John Wesley made thirteen visits to Weardale. On each occasion he preached at Ireshopeburn, initially in the open air and, after 1760, next to the site of the Dale’s first Methodist chapel to be known forever as High House. New buildings followed in Wolsingham and Westgate before Stanhope’s first Wesleyan Methodist chapel was completed in 1800.  Wesley recorded only two visits to Stanhope – in June 1788 at the age of 85 and June 1790, only nine moths before he died. On his first visit, he described Stanhope as eminent for nothing in this age but a very uncommon degree of wickedness! He stayed two days, preaching twice. The second time at five in the morning in the upper room of a house in the market-place. It was exceedingly crowded. The main beam supporting it began to give way. The floor began to sink. One man leaped out of the window and the rest slowly and quietly went out so that nobody was hurt except a poor dog that was under the window.  “I then preached in the open air, to twice or thrice as many as the room would have contained, who were all attention. O how white are these fields to the harvest.”

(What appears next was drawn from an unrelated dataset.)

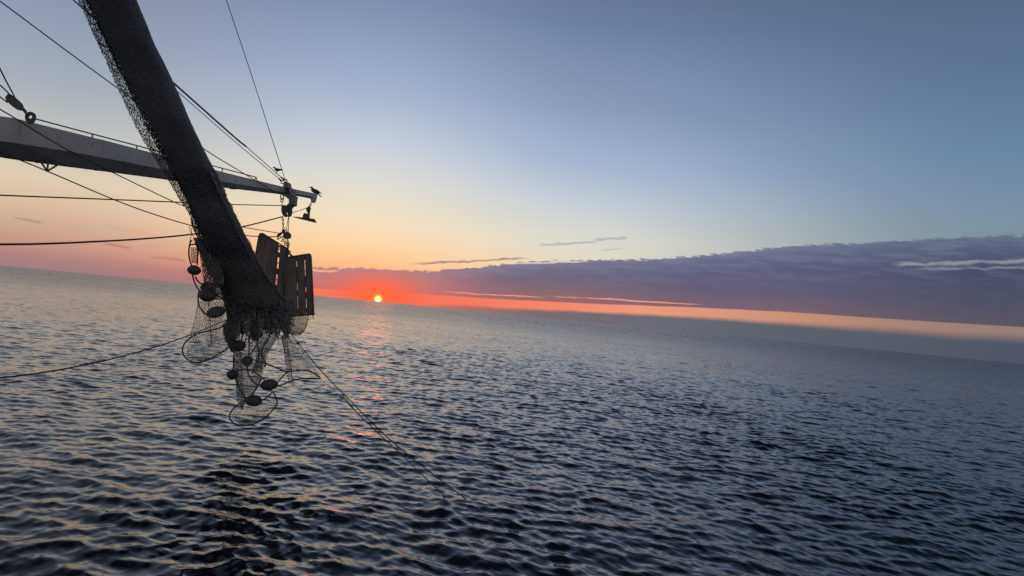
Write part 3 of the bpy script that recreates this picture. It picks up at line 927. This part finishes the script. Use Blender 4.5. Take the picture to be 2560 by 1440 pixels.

In June two years later, he preached again in the market-place. No house would contain the congregation. “So I stood in a broad place near the church; and enforced, “If any man thirst, let him come unto me and drink.” Maybe the house collapse had encouraged the building of the first Methodist chapel in the village. It was completed in 1800 at the roadside edge of a field along that part of the village back lane which soon became known as Chapel Street. The two-storey stone building was small, unpretentious and rectangular, typical of the first generation of Methodist chapels of the 18th century.

 

At that time, the new Wesleyan society at Stanhope had yet to experience the vigorous nineteenth-century rivalry of Primitive Methodists and their new 1849 Gilmore chapel. For the next 50 years, the village population doubled through the impact of mid-nineteenth century lead-mining and smelting, limestone quarrying and railway transport. Between 1849-1897, the Gilmore Primitive chapel with Sunday school rooms had been enlarged four times! Only the latter now survive as domestic accommodation.

 

By the 1860s, the little Wesleyan chapel was much too small. It was sold and converted into two present-day dwellings. A new building and adjacent Sunday schoolrooms were essential. These were completed in 1871. The new complex, a short distance from the 1800 chapel, was large with many steps. It coincided  with extensive work at neighbouring Ashes quarry which supplied both builders and sandstone for the impressive new, ornate architect-designed chapel, scheduled now as a grade two listed building The unusual semi-circular, amphitheatre interior, extended c.1900, comfortably seats 350. In 1906, the church membership had risen to 173. Gas piped from the village gas works gave wall lighting which sufficed until the 1930s. The splendid pine ceiling and sloping pews, the tall, arched, leaded windows, including one beautiful stained glass portrayal of Jesus as the Good Shepherd, give the chapel considerable character. A large elevated choir and pipe organ area face the congregation. The organ, transferred from the Gilmore chapel in c.1968, and a smaller, ground-level, moveable pulpit are innovations.

 

The school buildings were an integral part of the chapel with a joint central-heating system using coke and since 1967 an oil-fired boiler. The school served the village both as a Methodist day school and Sunday school. The school playground was also a valuable car park. The 1870s were a time of great educational change in the Dale. Weardale’s existing schools were either charitable or Barrington Anglican foundations. Providing only for a of minority of pupils of Church of England parents, they were insufficient to accommodate literally hundreds of Dale’s children. An Education Act (1870) solved the problem by authorising non- denominational elementary schools, catering for 5-13 year-olds. They would be funded by ratepayers and managed by a parish Board of local people. Stanhope’s Methodist day school was leased to the Board in 1877, later to Durham County Council and, after closure in 1968, was returned to the full control of the Chapel. At its height, at the turn of the century, the Stanhope Board school had 200 pupils, averaging 40 per room. The old school continues to have many church and village functions.